DIRECTIONS =>
Retype each line of the listing below, from the first through the one holding "COL = scene.collection", with no other lines.

DATA SHOWN =>
— begin —
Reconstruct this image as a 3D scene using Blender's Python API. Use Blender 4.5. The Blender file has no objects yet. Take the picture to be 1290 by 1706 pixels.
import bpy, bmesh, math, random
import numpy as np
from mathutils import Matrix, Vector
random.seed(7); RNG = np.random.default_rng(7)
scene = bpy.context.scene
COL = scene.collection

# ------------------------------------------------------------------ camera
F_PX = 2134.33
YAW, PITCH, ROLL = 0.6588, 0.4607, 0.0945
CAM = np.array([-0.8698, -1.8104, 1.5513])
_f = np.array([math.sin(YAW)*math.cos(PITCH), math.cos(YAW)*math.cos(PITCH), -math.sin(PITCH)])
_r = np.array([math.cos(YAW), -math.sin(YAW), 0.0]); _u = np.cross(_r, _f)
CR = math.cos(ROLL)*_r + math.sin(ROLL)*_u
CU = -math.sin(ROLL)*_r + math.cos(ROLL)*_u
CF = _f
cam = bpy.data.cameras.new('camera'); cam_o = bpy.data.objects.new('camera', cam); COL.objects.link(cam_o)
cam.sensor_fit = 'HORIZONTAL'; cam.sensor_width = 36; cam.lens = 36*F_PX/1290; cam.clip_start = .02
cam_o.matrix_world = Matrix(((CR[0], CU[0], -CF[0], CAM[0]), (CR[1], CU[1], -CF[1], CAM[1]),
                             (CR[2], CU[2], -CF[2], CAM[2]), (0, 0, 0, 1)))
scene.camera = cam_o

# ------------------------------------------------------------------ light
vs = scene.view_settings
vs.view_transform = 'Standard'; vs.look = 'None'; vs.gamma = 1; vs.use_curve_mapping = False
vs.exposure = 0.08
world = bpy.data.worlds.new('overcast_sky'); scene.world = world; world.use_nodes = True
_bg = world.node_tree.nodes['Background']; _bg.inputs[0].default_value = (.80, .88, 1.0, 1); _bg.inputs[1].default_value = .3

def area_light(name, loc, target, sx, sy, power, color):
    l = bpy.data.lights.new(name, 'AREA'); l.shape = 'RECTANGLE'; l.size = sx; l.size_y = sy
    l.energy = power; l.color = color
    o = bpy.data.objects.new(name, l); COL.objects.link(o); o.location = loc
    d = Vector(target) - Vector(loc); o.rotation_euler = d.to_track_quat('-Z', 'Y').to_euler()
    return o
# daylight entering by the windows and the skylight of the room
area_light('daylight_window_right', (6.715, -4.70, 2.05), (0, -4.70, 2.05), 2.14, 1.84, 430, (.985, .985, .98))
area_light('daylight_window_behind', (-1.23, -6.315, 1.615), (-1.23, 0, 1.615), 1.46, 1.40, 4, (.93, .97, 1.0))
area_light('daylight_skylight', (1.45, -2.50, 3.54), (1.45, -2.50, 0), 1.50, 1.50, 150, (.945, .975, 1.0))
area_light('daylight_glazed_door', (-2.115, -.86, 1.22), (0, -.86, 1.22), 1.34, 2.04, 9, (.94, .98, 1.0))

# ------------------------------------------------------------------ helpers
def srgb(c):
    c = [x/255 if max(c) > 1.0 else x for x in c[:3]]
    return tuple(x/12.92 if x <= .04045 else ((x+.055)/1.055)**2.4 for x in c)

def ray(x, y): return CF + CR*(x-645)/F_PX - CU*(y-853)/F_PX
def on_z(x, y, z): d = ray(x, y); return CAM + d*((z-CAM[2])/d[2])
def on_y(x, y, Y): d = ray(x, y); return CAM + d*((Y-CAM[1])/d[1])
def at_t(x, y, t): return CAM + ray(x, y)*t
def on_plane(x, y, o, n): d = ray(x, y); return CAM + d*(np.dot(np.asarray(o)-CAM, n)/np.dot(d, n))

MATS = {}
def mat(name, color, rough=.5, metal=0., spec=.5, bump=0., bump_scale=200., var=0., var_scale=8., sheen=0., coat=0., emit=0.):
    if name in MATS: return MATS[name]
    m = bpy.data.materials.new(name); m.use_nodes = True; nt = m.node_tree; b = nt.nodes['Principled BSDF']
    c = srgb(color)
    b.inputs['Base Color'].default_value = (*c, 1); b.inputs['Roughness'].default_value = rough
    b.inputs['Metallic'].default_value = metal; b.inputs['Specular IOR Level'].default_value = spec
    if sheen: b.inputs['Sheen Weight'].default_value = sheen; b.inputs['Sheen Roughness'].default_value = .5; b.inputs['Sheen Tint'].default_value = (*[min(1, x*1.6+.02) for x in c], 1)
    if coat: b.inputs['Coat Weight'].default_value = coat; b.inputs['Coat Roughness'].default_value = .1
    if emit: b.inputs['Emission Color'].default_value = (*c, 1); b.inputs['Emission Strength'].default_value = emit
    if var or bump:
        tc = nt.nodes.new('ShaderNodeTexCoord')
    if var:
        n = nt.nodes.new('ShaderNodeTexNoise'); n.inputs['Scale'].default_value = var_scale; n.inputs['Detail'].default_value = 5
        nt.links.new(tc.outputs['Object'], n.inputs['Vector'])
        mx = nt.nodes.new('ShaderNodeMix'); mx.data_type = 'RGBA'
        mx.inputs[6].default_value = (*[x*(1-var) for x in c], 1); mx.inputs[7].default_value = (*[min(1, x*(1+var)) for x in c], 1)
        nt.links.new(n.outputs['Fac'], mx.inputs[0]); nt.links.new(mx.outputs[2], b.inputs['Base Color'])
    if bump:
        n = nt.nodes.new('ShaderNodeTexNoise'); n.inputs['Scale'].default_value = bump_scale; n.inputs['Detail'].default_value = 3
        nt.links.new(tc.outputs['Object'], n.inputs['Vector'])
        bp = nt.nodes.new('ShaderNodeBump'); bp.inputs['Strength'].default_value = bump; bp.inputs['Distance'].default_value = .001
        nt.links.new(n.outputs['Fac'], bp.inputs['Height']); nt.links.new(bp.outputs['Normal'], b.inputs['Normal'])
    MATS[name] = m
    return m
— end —
FULL OUTPUT =>
Reconstruct this image as a 3D scene using Blender's Python API. Use Blender 4.5. The Blender file has no objects yet. Take the picture to be 1290 by 1706 pixels.
import bpy, bmesh, math, random
import numpy as np
from mathutils import Matrix, Vector
random.seed(7); RNG = np.random.default_rng(7)
scene = bpy.context.scene
COL = scene.collection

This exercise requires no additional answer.